Start of Data supplied

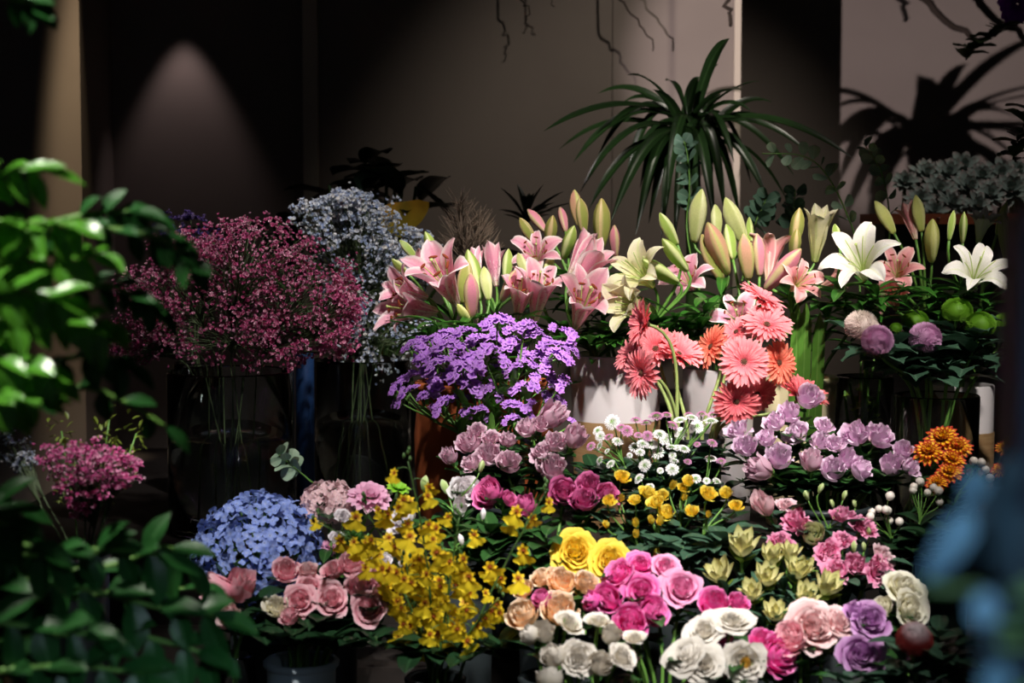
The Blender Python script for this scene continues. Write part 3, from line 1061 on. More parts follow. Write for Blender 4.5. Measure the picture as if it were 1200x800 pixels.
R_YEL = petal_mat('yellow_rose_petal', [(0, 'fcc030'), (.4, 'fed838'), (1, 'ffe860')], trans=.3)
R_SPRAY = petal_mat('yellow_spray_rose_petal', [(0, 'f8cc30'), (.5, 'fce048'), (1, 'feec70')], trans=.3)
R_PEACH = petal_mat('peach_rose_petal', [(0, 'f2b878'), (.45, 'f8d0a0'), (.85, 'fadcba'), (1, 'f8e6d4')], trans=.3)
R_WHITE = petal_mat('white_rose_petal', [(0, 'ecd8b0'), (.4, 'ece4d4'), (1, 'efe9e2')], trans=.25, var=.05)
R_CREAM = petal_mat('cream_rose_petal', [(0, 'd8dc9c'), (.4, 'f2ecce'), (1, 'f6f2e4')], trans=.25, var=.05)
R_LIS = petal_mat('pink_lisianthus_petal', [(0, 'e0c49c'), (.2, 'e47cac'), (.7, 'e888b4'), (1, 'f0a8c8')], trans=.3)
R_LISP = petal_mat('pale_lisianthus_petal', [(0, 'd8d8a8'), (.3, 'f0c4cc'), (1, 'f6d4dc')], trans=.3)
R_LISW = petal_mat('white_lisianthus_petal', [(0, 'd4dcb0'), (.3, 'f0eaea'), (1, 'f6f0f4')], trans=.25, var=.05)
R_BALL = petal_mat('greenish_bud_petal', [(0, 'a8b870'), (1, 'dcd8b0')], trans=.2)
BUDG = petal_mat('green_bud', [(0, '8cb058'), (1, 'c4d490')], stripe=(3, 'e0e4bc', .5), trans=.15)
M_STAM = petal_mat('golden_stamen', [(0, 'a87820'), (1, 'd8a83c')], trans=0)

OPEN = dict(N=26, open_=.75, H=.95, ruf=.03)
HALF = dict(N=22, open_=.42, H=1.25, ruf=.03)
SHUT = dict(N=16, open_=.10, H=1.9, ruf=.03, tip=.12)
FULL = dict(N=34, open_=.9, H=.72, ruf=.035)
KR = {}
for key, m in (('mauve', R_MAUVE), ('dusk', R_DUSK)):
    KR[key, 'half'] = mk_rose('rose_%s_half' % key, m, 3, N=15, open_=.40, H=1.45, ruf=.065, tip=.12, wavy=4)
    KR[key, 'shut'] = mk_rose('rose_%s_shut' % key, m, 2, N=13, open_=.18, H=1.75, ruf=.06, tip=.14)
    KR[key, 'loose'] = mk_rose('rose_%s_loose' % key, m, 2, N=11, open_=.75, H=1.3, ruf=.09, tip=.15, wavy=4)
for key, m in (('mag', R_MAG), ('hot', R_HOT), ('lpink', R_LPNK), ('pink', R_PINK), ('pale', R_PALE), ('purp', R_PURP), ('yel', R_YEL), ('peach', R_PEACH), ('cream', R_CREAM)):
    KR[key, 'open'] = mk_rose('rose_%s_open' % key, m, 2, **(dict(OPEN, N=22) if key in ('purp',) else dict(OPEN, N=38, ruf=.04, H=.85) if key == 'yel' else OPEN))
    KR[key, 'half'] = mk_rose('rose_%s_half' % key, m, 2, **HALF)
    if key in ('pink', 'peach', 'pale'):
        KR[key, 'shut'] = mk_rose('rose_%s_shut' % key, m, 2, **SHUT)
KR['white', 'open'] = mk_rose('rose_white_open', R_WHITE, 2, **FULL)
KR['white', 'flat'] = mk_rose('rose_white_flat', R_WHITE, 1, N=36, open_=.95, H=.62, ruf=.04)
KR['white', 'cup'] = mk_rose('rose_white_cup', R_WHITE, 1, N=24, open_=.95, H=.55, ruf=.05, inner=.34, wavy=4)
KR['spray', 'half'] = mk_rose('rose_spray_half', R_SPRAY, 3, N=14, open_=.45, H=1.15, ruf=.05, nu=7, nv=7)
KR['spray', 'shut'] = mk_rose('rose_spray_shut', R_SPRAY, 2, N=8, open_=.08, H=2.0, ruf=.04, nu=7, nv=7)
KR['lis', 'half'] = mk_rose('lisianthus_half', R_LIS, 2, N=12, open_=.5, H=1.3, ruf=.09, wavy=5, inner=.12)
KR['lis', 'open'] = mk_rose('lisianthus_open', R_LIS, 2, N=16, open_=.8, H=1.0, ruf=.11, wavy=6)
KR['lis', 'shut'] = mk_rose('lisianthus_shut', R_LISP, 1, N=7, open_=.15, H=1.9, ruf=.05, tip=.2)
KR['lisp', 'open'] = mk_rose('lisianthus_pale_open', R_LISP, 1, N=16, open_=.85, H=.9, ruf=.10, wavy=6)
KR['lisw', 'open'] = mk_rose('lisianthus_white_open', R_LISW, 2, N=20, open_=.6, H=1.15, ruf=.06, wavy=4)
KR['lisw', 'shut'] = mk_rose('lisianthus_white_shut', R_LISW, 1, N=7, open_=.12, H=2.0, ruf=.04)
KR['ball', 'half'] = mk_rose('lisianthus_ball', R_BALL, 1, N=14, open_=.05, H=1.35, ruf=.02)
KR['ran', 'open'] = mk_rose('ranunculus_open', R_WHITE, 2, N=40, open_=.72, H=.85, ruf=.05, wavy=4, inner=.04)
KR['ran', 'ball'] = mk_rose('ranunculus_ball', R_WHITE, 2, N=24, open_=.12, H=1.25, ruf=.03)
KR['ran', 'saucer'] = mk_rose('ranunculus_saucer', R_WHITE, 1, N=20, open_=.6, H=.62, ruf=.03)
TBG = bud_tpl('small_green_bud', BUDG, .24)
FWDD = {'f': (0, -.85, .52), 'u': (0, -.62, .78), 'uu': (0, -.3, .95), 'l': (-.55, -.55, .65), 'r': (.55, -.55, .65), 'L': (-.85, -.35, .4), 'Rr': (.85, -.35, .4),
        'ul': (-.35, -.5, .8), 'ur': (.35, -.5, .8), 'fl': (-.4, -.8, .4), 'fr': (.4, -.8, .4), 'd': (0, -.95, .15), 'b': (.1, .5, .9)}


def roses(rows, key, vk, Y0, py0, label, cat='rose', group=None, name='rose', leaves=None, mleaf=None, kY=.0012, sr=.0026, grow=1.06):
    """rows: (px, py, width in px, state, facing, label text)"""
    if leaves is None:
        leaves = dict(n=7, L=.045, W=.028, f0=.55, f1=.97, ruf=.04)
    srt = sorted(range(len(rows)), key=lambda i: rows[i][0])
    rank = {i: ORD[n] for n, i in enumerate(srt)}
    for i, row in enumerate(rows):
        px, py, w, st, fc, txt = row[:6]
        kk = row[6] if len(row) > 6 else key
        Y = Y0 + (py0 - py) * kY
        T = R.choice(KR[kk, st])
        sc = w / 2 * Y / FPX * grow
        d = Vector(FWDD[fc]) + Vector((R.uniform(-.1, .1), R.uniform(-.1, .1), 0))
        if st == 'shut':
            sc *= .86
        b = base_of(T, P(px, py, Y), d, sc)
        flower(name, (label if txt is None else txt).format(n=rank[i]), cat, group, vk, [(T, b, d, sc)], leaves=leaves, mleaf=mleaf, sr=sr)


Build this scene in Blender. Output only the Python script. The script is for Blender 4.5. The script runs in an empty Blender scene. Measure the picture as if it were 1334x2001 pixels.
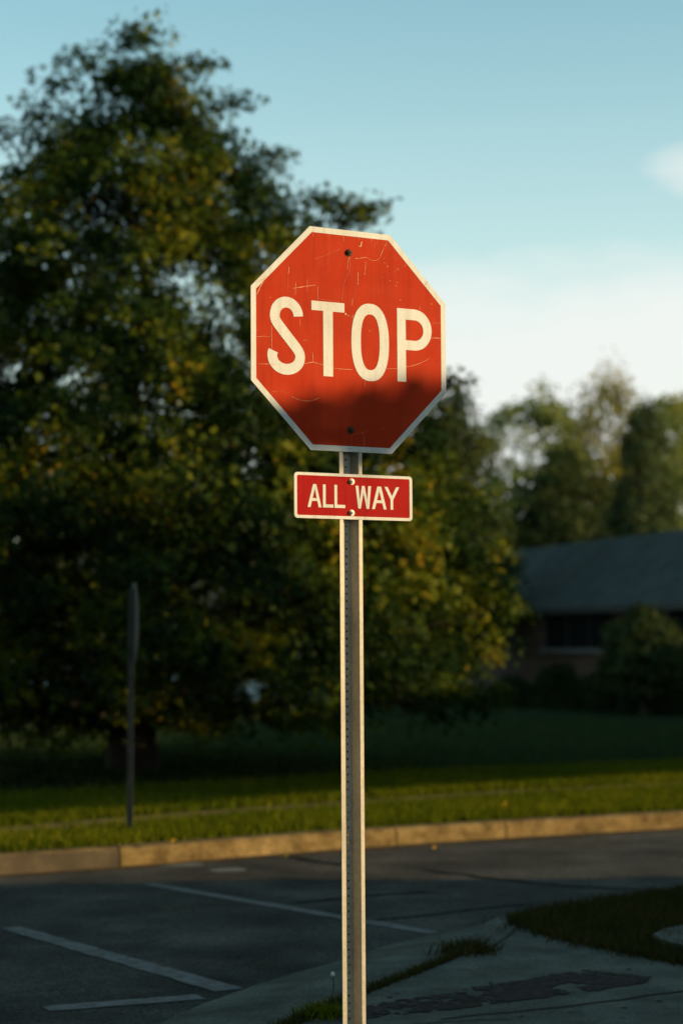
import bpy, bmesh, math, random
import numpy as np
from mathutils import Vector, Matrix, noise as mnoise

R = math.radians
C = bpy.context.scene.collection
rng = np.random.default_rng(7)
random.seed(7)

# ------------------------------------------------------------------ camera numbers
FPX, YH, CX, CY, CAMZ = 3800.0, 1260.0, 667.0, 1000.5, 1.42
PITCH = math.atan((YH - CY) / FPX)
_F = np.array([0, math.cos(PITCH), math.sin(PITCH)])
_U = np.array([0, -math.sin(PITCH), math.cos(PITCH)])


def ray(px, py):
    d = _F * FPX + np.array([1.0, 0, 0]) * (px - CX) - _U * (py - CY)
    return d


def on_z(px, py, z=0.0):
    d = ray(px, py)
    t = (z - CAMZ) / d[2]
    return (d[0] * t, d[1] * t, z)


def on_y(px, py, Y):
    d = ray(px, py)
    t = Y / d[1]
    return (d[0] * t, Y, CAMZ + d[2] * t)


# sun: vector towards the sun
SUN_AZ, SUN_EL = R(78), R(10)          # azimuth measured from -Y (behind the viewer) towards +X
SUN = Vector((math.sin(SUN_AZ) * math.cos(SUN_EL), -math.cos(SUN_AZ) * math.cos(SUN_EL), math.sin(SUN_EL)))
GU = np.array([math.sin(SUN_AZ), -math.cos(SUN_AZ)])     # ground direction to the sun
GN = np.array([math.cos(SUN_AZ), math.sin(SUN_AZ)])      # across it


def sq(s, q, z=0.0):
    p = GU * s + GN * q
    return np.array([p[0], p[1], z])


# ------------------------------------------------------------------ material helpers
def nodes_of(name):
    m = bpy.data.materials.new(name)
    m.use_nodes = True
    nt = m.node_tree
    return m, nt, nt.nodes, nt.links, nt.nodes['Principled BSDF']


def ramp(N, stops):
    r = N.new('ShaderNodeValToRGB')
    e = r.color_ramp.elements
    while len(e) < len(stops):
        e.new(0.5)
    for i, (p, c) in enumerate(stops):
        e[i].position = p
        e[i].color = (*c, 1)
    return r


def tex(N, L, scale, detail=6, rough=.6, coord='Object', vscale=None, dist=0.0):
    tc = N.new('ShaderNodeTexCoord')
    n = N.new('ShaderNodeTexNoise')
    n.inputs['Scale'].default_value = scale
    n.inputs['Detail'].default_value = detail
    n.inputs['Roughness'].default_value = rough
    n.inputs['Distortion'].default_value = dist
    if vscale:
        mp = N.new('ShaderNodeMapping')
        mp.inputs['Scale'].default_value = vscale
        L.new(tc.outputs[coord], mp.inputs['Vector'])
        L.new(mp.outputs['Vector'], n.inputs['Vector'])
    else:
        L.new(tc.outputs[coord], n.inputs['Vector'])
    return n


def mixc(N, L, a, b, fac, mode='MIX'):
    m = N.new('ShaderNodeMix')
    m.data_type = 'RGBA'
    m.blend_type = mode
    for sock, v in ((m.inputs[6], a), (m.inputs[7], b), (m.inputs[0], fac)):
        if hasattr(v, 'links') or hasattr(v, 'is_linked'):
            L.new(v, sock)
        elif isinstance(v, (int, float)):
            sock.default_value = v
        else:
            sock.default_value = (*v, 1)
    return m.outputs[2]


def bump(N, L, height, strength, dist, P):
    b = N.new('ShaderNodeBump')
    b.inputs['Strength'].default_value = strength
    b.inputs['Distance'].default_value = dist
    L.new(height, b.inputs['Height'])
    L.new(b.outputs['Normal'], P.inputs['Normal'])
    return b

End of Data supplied

- _Objective_
Begin at the top of the records above and retype each line exactly until the line containing "(1, 'd8a83c')], trans=0)", which is included. Skip all pictures.

- _Exercise result_
The Blender Python script for this scene continues. Write part 3, from line 1061 on. More parts follow. Write for Blender 4.5. Measure the picture as if it were 1200x800 pixels.
R_YEL = petal_mat('yellow_rose_petal', [(0, 'fcc030'), (.4, 'fed838'), (1, 'ffe860')], trans=.3)
R_SPRAY = petal_mat('yellow_spray_rose_petal', [(0, 'f8cc30'), (.5, 'fce048'), (1, 'feec70')], trans=.3)
R_PEACH = petal_mat('peach_rose_petal', [(0, 'f2b878'), (.45, 'f8d0a0'), (.85, 'fadcba'), (1, 'f8e6d4')], trans=.3)
R_WHITE = petal_mat('white_rose_petal', [(0, 'ecd8b0'), (.4, 'ece4d4'), (1, 'efe9e2')], trans=.25, var=.05)
R_CREAM = petal_mat('cream_rose_petal', [(0, 'd8dc9c'), (.4, 'f2ecce'), (1, 'f6f2e4')], trans=.25, var=.05)
R_LIS = petal_mat('pink_lisianthus_petal', [(0, 'e0c49c'), (.2, 'e47cac'), (.7, 'e888b4'), (1, 'f0a8c8')], trans=.3)
R_LISP = petal_mat('pale_lisianthus_petal', [(0, 'd8d8a8'), (.3, 'f0c4cc'), (1, 'f6d4dc')], trans=.3)
R_LISW = petal_mat('white_lisianthus_petal', [(0, 'd4dcb0'), (.3, 'f0eaea'), (1, 'f6f0f4')], trans=.25, var=.05)
R_BALL = petal_mat('greenish_bud_petal', [(0, 'a8b870'), (1, 'dcd8b0')], trans=.2)
BUDG = petal_mat('green_bud', [(0, '8cb058'), (1, 'c4d490')], stripe=(3, 'e0e4bc', .5), trans=.15)
M_STAM = petal_mat('golden_stamen', [(0, 'a87820'), (1, 'd8a83c')], trans=0)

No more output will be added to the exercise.